Problem description:
Write out only the span of lines that begins at the line with "by 1659 pixels." and ends at the line with "0, .8).build('back', 'inlay_ground', ac, .004)". Keep both end lines, word for word.

--- Begin ---

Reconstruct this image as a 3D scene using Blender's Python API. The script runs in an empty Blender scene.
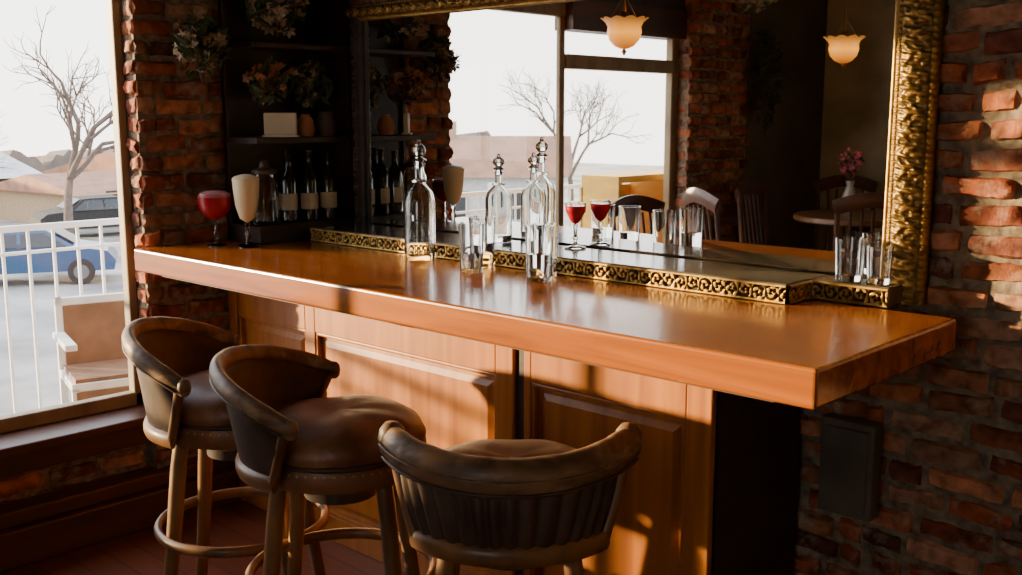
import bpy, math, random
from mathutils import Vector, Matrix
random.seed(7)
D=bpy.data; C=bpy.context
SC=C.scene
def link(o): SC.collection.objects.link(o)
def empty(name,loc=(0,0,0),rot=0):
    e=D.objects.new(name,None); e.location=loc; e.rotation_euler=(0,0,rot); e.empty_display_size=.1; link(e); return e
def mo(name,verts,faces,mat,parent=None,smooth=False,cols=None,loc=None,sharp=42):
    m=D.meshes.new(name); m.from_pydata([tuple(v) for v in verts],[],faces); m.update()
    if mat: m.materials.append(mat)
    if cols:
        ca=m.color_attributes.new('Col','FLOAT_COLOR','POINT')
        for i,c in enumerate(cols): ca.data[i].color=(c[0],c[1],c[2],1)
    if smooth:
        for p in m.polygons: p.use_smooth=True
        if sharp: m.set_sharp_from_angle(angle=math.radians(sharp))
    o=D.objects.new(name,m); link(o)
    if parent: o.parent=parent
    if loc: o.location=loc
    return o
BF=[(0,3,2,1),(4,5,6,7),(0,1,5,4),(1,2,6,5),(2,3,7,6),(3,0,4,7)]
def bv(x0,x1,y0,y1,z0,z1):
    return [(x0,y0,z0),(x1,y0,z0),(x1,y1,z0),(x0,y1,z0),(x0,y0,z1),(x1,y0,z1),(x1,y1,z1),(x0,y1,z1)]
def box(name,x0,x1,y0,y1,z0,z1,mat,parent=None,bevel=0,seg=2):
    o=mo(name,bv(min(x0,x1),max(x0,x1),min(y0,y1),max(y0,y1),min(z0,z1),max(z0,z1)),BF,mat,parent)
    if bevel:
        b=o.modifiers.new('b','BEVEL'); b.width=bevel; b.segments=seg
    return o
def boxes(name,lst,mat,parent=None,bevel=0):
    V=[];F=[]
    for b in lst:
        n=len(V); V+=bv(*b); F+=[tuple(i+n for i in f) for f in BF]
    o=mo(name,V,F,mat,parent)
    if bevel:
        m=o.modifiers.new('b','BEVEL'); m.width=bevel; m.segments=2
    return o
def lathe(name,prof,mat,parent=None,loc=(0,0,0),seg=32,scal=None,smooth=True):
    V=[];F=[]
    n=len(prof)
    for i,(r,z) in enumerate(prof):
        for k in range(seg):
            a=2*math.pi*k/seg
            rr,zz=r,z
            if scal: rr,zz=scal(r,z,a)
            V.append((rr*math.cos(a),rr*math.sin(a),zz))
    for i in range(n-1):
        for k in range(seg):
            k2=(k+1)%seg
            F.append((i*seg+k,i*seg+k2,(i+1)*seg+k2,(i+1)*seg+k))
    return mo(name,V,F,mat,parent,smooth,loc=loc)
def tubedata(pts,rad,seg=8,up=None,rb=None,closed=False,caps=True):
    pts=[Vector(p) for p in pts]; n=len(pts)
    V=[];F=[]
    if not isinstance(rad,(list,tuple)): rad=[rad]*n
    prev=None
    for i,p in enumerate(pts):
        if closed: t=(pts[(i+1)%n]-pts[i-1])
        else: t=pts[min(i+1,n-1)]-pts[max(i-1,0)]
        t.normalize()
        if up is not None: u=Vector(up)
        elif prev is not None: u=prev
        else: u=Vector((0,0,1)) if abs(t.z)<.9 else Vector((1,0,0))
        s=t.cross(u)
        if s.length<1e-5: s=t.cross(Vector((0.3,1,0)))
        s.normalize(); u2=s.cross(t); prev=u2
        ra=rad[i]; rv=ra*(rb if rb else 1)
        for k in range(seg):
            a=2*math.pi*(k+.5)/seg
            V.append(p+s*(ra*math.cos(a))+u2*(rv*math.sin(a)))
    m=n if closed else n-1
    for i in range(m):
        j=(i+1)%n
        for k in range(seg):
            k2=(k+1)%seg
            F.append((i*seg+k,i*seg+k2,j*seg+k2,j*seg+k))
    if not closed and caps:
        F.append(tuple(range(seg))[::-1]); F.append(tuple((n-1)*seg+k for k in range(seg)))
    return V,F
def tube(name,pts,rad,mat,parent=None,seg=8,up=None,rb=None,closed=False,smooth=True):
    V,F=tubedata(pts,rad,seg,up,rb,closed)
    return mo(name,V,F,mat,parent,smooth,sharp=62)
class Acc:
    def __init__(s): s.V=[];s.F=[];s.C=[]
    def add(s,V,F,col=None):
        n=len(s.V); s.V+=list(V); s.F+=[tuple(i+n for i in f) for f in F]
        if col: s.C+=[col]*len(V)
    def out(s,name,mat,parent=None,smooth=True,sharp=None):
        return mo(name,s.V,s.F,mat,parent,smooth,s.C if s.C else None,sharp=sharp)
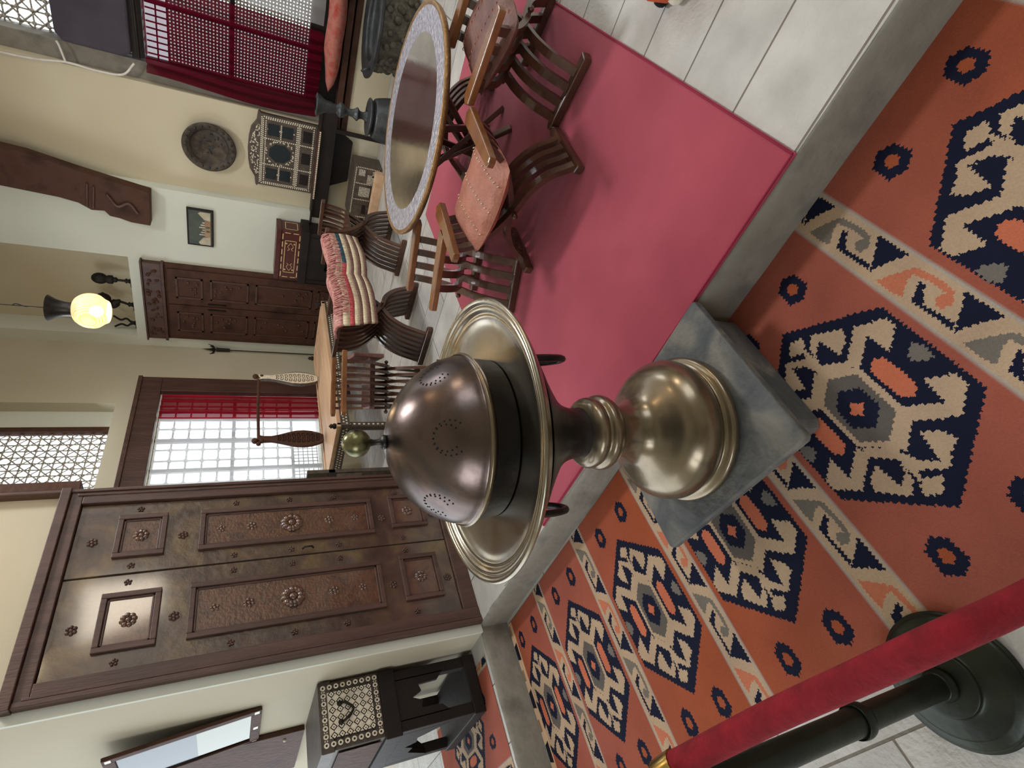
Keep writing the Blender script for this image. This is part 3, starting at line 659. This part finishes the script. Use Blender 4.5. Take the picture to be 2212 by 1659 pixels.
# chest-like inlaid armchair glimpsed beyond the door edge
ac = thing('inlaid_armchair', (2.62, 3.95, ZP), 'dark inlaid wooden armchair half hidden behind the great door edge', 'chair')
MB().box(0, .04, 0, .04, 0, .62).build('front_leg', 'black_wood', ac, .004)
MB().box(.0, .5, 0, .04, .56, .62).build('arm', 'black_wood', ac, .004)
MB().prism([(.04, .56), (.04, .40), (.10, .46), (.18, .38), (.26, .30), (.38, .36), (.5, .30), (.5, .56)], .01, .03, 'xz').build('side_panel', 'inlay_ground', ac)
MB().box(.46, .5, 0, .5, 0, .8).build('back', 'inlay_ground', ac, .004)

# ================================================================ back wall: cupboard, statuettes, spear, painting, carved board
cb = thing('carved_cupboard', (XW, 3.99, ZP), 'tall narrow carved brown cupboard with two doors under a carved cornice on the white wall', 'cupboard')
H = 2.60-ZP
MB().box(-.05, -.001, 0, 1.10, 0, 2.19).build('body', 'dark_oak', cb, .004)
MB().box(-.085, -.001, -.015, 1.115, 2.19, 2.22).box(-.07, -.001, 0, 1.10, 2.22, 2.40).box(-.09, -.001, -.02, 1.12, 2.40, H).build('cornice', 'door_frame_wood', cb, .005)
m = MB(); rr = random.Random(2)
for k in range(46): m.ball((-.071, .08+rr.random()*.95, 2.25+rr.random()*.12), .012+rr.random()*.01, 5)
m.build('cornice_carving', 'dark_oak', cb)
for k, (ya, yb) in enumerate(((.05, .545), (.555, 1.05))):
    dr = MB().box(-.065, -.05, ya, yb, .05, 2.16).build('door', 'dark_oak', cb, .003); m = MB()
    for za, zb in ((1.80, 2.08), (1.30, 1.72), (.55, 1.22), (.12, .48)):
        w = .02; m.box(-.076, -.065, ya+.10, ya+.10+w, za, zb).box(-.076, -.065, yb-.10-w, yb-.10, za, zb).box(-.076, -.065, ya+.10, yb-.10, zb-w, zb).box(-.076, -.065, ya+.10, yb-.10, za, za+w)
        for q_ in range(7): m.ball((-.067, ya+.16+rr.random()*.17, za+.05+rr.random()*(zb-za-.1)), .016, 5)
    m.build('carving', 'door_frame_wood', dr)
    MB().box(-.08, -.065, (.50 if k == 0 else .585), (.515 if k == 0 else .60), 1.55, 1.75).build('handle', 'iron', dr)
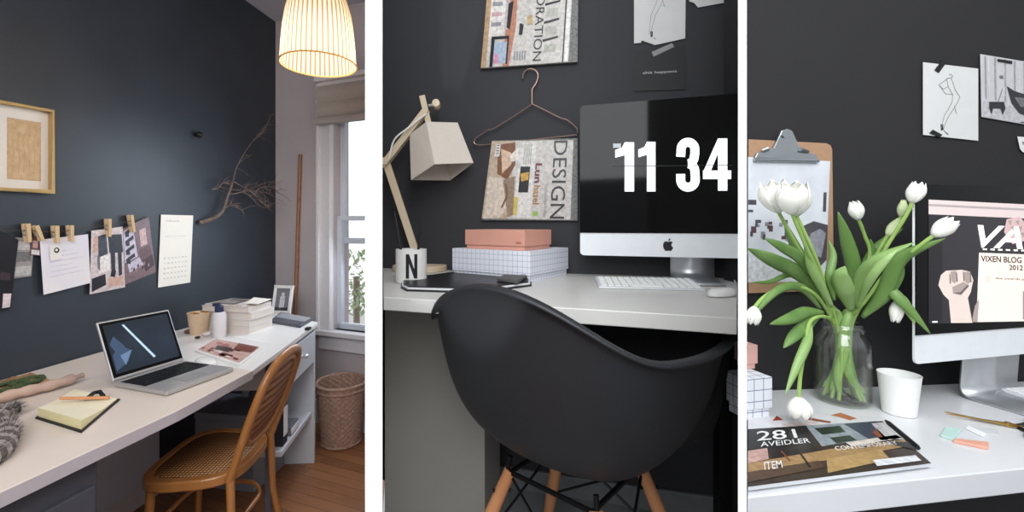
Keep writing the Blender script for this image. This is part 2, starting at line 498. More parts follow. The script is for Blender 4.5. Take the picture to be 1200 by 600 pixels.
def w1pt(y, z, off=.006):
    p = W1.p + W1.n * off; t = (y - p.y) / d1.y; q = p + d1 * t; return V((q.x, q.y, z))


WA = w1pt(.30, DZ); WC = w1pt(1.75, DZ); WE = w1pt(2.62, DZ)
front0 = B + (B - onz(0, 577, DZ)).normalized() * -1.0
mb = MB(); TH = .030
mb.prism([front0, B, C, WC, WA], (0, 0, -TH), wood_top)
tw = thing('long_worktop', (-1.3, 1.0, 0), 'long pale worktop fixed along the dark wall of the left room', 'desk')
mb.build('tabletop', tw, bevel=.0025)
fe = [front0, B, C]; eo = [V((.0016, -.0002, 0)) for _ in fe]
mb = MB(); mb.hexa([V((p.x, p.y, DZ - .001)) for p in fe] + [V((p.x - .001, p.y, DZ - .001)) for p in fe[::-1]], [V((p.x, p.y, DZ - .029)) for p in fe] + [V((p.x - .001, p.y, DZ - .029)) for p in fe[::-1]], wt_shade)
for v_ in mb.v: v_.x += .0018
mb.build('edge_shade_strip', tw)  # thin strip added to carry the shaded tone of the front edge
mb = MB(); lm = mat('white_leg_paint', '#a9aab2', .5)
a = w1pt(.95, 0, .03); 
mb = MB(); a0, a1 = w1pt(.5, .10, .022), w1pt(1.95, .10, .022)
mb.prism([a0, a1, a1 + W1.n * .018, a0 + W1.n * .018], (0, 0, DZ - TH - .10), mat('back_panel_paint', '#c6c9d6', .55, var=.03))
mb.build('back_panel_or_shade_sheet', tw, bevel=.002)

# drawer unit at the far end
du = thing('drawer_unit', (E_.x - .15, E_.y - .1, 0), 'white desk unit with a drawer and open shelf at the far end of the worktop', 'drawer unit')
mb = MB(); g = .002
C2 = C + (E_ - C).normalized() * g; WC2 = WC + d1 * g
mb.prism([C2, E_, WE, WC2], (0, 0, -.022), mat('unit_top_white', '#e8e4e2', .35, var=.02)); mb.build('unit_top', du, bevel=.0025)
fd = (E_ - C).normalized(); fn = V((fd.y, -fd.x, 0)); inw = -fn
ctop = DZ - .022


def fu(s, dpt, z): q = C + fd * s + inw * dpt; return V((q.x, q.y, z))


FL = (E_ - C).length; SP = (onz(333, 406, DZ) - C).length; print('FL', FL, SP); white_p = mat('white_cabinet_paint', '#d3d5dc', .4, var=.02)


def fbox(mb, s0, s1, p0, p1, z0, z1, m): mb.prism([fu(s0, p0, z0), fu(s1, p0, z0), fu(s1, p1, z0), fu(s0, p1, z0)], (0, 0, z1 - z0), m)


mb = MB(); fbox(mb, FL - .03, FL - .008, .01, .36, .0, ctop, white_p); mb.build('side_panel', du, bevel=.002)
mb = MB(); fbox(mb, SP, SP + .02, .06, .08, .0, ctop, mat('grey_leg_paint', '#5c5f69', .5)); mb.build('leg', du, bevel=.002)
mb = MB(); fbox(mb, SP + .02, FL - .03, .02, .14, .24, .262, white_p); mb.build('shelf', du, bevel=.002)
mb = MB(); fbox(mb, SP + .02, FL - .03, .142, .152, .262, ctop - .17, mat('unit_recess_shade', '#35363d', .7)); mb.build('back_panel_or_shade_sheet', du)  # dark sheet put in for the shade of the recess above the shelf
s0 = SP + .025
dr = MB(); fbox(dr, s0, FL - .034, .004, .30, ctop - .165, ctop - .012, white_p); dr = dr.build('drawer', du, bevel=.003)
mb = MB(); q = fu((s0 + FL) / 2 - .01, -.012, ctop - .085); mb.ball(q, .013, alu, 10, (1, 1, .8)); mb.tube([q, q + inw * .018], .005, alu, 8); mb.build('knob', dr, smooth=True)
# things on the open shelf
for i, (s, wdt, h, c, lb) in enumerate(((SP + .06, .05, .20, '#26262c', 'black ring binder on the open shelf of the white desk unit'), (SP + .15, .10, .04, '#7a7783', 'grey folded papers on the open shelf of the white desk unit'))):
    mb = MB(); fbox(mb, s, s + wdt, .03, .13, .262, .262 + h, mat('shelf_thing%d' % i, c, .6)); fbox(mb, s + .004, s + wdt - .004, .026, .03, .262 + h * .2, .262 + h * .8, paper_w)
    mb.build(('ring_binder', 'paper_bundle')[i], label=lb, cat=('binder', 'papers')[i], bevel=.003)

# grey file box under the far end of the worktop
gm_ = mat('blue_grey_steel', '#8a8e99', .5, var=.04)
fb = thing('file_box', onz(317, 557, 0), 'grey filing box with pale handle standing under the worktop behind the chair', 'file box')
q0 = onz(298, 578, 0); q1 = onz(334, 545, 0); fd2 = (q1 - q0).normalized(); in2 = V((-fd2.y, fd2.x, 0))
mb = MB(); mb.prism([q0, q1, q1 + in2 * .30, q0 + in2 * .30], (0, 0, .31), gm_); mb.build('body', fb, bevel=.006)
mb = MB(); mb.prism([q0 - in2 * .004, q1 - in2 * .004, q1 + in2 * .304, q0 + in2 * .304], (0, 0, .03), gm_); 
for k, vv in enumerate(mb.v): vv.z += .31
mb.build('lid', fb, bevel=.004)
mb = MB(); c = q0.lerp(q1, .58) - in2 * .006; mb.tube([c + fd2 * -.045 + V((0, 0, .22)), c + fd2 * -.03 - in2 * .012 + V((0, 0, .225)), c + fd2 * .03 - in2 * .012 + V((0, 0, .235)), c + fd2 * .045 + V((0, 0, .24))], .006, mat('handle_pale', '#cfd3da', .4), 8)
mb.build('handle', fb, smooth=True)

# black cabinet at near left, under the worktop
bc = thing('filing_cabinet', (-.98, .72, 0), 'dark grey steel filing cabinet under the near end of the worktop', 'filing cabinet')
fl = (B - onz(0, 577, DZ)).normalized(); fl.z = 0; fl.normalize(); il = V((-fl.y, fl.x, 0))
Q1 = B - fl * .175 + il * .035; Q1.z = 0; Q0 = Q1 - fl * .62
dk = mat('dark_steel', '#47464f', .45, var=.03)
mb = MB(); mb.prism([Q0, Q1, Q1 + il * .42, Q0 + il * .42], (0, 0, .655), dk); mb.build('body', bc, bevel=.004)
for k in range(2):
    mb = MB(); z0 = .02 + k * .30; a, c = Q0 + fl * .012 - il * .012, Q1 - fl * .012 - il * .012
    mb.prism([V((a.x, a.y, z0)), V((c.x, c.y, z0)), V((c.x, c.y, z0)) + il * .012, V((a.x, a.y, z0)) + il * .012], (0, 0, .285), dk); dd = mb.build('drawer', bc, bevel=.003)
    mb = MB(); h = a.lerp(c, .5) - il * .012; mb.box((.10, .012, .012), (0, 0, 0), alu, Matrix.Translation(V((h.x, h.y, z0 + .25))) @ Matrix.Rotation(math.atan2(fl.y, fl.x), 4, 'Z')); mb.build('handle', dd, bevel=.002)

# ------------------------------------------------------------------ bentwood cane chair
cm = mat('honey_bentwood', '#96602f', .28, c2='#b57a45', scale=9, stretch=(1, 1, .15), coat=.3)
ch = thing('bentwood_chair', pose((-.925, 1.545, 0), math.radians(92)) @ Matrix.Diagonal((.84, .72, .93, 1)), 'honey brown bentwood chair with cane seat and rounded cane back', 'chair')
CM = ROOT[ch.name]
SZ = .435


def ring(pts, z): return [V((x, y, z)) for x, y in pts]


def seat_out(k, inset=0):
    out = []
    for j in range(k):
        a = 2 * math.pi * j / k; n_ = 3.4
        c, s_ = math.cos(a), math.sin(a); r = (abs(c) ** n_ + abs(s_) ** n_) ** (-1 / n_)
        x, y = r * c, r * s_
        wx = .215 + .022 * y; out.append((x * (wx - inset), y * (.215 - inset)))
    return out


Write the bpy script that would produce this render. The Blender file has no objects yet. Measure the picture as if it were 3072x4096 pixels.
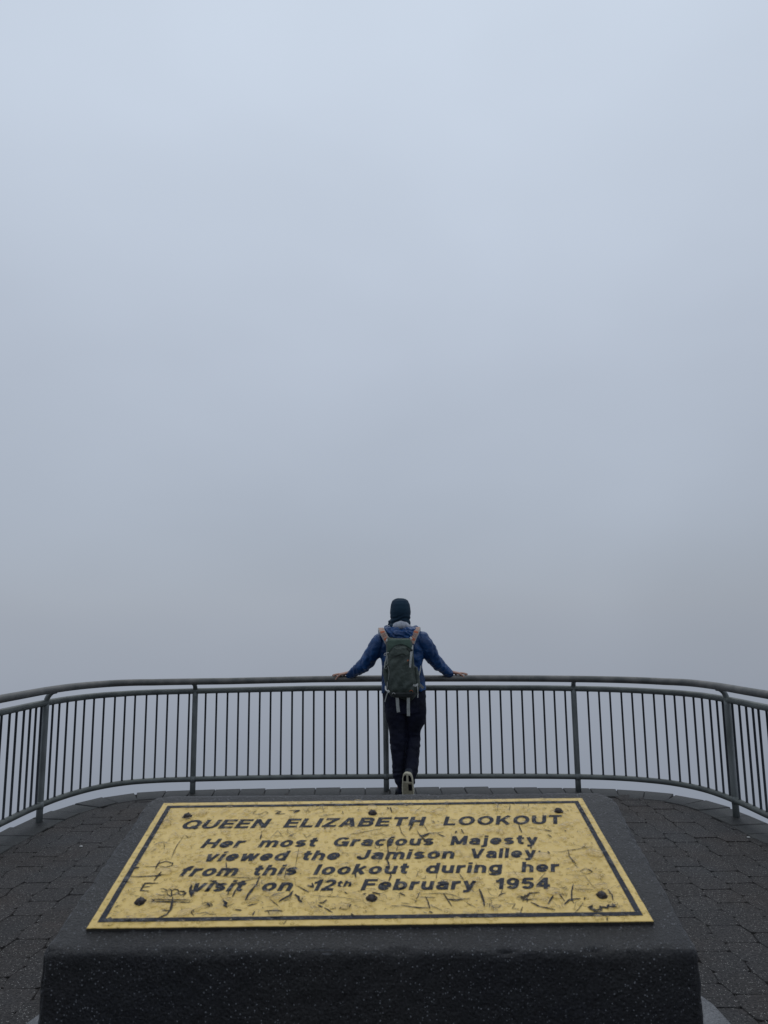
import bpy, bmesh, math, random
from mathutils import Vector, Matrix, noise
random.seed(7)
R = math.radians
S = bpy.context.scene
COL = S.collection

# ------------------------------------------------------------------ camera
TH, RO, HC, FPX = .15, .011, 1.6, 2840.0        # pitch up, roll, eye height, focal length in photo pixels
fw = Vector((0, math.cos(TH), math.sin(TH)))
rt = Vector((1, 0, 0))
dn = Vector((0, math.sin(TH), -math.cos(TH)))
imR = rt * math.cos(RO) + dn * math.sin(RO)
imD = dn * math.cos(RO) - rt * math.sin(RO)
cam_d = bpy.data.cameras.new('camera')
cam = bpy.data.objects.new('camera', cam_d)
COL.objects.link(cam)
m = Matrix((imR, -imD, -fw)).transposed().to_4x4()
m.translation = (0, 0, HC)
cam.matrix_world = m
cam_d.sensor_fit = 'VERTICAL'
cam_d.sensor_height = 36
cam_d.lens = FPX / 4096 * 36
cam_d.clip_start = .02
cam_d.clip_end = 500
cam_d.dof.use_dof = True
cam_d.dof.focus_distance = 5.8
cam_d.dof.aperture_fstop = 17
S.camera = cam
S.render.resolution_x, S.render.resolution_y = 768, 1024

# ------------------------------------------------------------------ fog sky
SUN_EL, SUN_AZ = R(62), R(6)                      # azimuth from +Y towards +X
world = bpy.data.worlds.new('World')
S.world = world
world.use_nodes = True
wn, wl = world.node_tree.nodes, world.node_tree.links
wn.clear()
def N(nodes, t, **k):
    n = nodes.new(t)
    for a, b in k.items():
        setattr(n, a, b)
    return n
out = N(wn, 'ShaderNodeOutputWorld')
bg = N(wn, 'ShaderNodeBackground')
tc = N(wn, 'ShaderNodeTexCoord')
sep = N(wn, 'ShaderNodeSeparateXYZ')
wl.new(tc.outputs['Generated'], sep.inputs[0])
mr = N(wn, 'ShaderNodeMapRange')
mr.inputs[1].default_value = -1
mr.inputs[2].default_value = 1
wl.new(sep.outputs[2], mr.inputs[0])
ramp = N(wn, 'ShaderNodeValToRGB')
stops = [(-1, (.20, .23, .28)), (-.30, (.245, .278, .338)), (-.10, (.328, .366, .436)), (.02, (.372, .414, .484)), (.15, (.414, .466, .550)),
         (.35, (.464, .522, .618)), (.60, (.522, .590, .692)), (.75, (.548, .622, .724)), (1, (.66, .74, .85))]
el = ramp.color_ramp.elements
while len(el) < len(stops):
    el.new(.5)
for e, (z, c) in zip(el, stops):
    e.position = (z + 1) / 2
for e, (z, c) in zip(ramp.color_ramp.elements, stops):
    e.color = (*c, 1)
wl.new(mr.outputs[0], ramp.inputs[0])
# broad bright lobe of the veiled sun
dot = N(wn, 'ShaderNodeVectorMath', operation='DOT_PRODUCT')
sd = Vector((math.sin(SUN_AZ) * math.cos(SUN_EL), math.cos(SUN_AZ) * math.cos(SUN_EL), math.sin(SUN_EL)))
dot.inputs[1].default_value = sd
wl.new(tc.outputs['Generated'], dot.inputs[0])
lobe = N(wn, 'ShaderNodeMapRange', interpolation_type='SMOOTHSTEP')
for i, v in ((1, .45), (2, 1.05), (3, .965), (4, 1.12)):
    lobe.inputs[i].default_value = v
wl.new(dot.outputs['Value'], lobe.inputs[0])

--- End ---

Completed exercise:
Keep writing the Blender script for this image. This is part 3, starting at line 659. This part finishes the script. Use Blender 4.5. Take the picture to be 2212 by 1659 pixels.
# chest-like inlaid armchair glimpsed beyond the door edge
ac = thing('inlaid_armchair', (2.62, 3.95, ZP), 'dark inlaid wooden armchair half hidden behind the great door edge', 'chair')
MB().box(0, .04, 0, .04, 0, .62).build('front_leg', 'black_wood', ac, .004)
MB().box(.0, .5, 0, .04, .56, .62).build('arm', 'black_wood', ac, .004)
MB().prism([(.04, .56), (.04, .40), (.10, .46), (.18, .38), (.26, .30), (.38, .36), (.5, .30), (.5, .56)], .01, .03, 'xz').build('side_panel', 'inlay_ground', ac)
MB().box(.46, .5, 0, .5, 0, .8).build('back', 'inlay_ground', ac, .004)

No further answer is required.